According to Deputy Finance Minister Nguyen Duc Chi, recent developments have shown that the petroleum market continues to face many unpredictable fluctuations, potentially impacting the domestic supply.
The MoF made a proposal to the Government on April 21 to cut the most favoured nation (MFN) tariff on unleaded petrol from its current rate of 20% to 12%.
The Ministry said that the proposed tariff rate could not significantly reduce domestic petrol prices as Vietnam now mainly imports petrol from ASEAN and the Republic of Korea.
However, the difference of 4% between the MFN tariff rate and the FTA tax rate for petrol can be viewed as reasonable. It would therefore encourage domestic enterprises to seek to diversify their petroleum supply from other countries, including China, the United States, and countries in the Middle East, whilst avoiding dependence on a few partners, especially in the event that the supply in the global market fluctuates.

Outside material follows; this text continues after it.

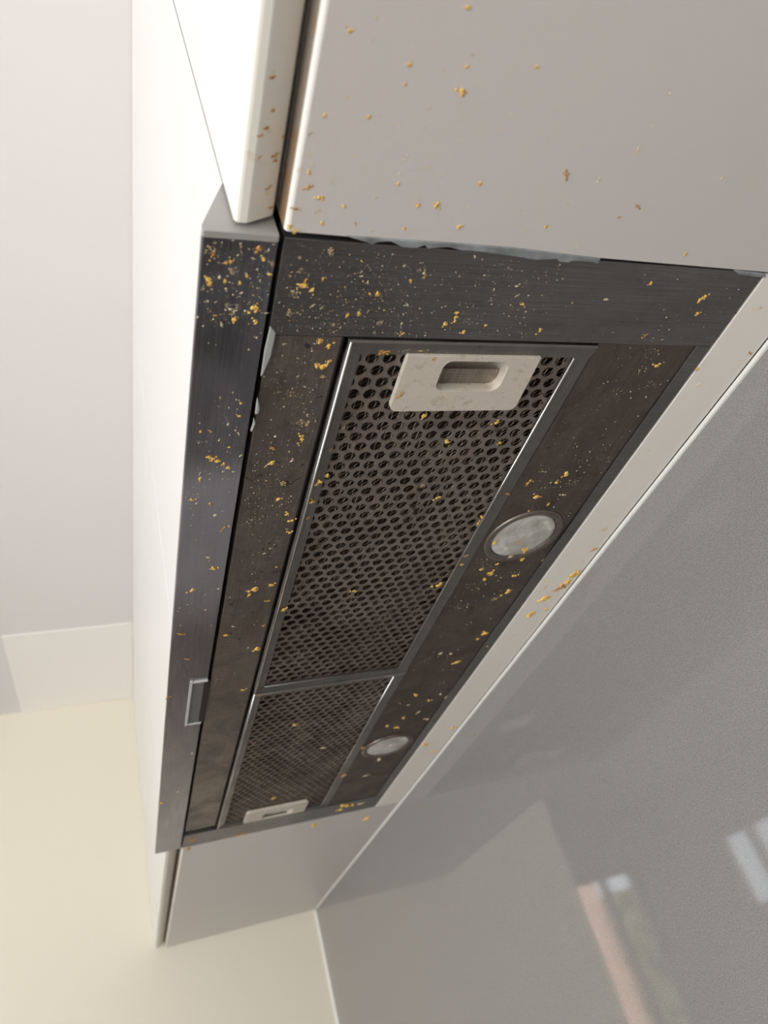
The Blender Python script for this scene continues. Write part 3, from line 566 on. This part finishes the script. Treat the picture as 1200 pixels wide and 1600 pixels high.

The National Assembly earlier this year approved the Government’s proposal to halve the environmental protection tax placed on fuel products. The policy took effect on April 1 and will last till the end of the year.
Accordingly, the tax placed on petrol will be cut by VND2,000 per litre, while that on diesel, mazut and lubricants will be VND1,000 per litre. In addition, the tax on kerosene will be lowered by VND700 per litre.
During a recent Q&A session National Assembly deputies also requested that the government consider further reducing special consumption, import and VAT taxes on fuel products to stabilize the domestic energy market.
Rising petrol prices will certainly affect the transportation and logistics industries, and drive up the costs of other industries, corporate costs also increase, bringing to bear mounting pressure on inflationary control efforts, they said.